Почувствовал, словно об этом сказала сама комната — неким беззвучным языком, некоей вещной памятью, едва угадываемым мерцанием, наслоением на стенах, витающим над нами духом — всем, хранящим память о человеке. Здесь — именно здесь! Мы стали ориентироваться по фотографии, мысленно ме ряя простенки, пытаясь представить, где стоял диванчик, на котором полулежал, обложившись подушками, умирающий поэт, где висела полка с книгами и маленькой иконой Христа: все совпадало, и странный, тревожный холодок, зябкая оторопь прокрадывалась вовнутрь от соприкосновения с последней тайной человеческого пребывания на земле…

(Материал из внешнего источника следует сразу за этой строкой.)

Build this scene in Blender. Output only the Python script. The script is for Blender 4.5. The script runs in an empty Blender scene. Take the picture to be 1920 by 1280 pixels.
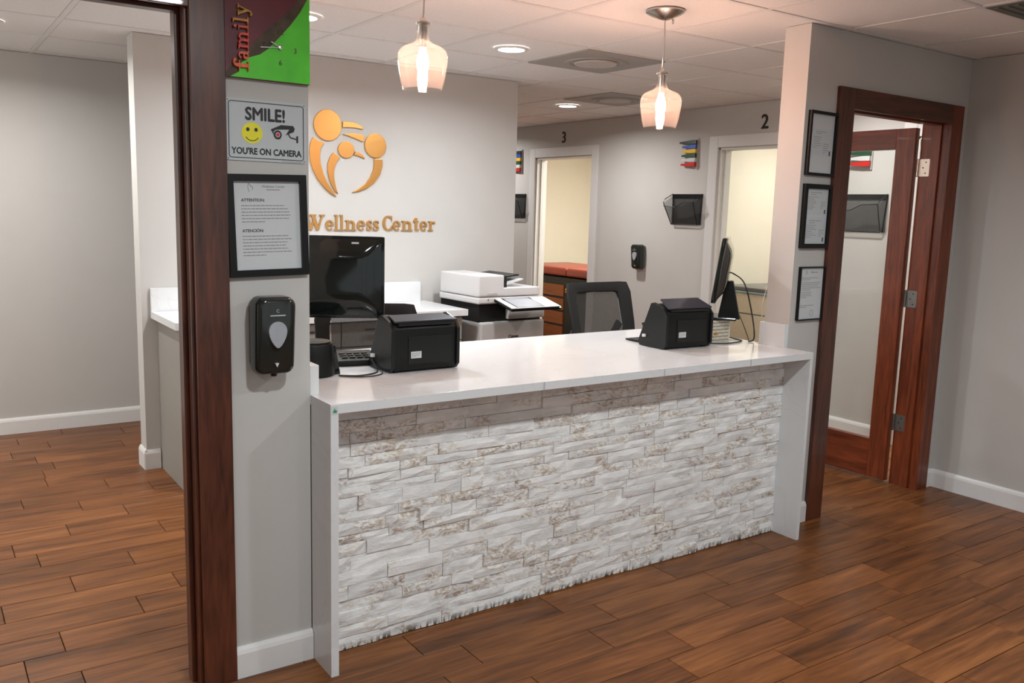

Мы еще долго оглядывали стены, потолки, окно, как бы перенося, вмещая в них то, что было изображено на фотографии, и стараясь соединить пространство со временем, — пространство этой комнаты с тем, ушедшим, потускневшим, сжавшимся до размеров крошечного фотоотпечатка временем. Наконец, словно очнувшись, мы стали прощаться с хозяином, по — прежнему безучастным к нам, блаженным соединителям, и с чувством счастливой опустошенности, возникающим от особой душевной полноты, вышли на улицу.